Child ‘love’ marriages blight young lives

An increasing number of underage couples in Nepal are eloping by choice, making up about one-third of total cases


Asha Charti Karki , second from left, who got married at age 16, mentors young girls on the importance of education in Barahataal in Surkhet District, some 520km west of Kathmandu.

Photo: AFP

Teenager Asha Charti Karki told her parents she was going out to study, but instead she ran off to wed her boyfriend — one of a growing number of Nepali teenagers who are marrying young by choice.

“There were rumors about us in the village and I had fights at home. I felt I had no choice but to run away,” Karki said at her home in the western district of Surkhet.

Nepal has one of the world’s highest rates of child marriage even though the practice was banned five decades ago and the legal marrying age is 20.

Some 50 percent of Nepali women aged between 25 to 49 were married by their 18th birthday, according the Himalayan nation’s 2016 Demographic Health Survey.

Marriages in the conservative country were traditionally were arranged by parents, with many forcing their children to marry for cultural reasons or out of poverty.

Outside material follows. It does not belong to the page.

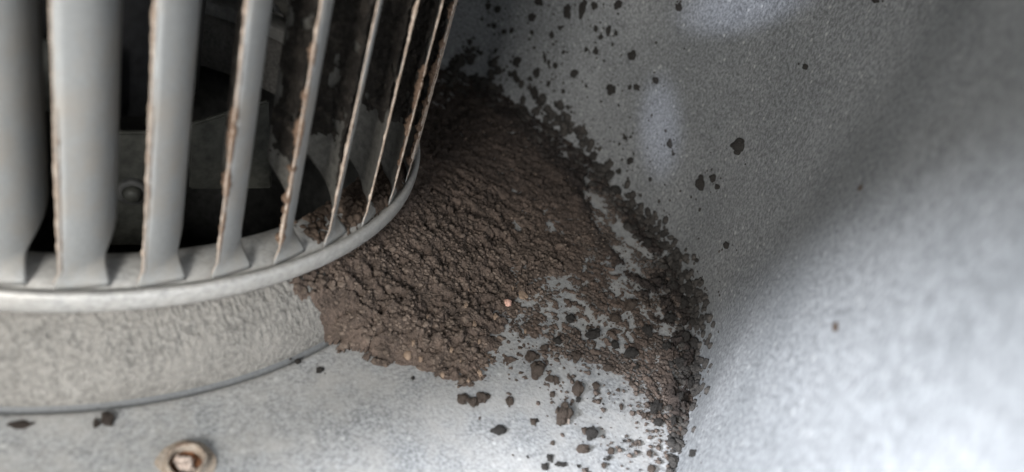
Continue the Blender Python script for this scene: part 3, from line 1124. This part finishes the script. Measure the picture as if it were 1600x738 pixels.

Such marriages are declining but child rights activists warn an increasing number of underage couples are eloping for “love marriage” — a term used to describe unions by choice.

A 2014 survey by Girls Not Brides Nepal, which is part of a global network set up to end child marriage, found that one-third of such unions were initiated by young couples, and that the trend was increasing.

“This practice is posing a challenge for us and for the government. We can tell the parents but it is hard to convince young boys and girls when they marry by choice,” Anand Tamang of Girls Not Brides Nepal said.


Tamang said voluntary child marriages, like forced unions, still pose the same risks, including dropping out of school, domestic violence and health problems.

Girls in particular lose the support of their families when they elope, he added.

Karki was among those who quit school early after getting married, as she struggled to cope with household chores and family responsibilities.

Soon after, she found out she was pregnant.

“I was only 16, too young to understand what I was getting into,” she said, cradling her two-year-old daughter.

“I had lied to my parents and run away, but I was actually betraying myself and my future.”

Her early pregnancy left her with uterine prolapse, a painful condition which sees the uterus or womb descend and protrude out of the vagina. “It is difficult. I often see my friends and wonder where I would be if I had not married,” she added. While the Nepali government has implemented a national strategy to end child marriages — punishable by jail terms and a fine — by 2030, it acknowledges the program can only be successful if the roots of the problem are tackled.


Some girls elope to avoid a potential forced marriage, or to escape poverty or chores at home.

With teen romances seen as socially unacceptable in much of rural Nepal, young couples feel they have to run away and get married to legitimize their relationships. Others feel pushed to marry if they fall pregnant.

Meanwhile, underage love marriages are rarely reported to authorities, with families only seeking legal recourse if they disapprove of unions such as inter-caste marriages.

“(The) main (thing) is education. It is important that they understand that being sexually active does not equate to marriage,” Krishna Prasad Bhusal of the Ministry of Women, Children and Senior Citizens said.

Karki hopes she can help other girls by sharing her experiences with them as part of a program called Sisters for Sisters’ Education run by British charity VSO Nepal.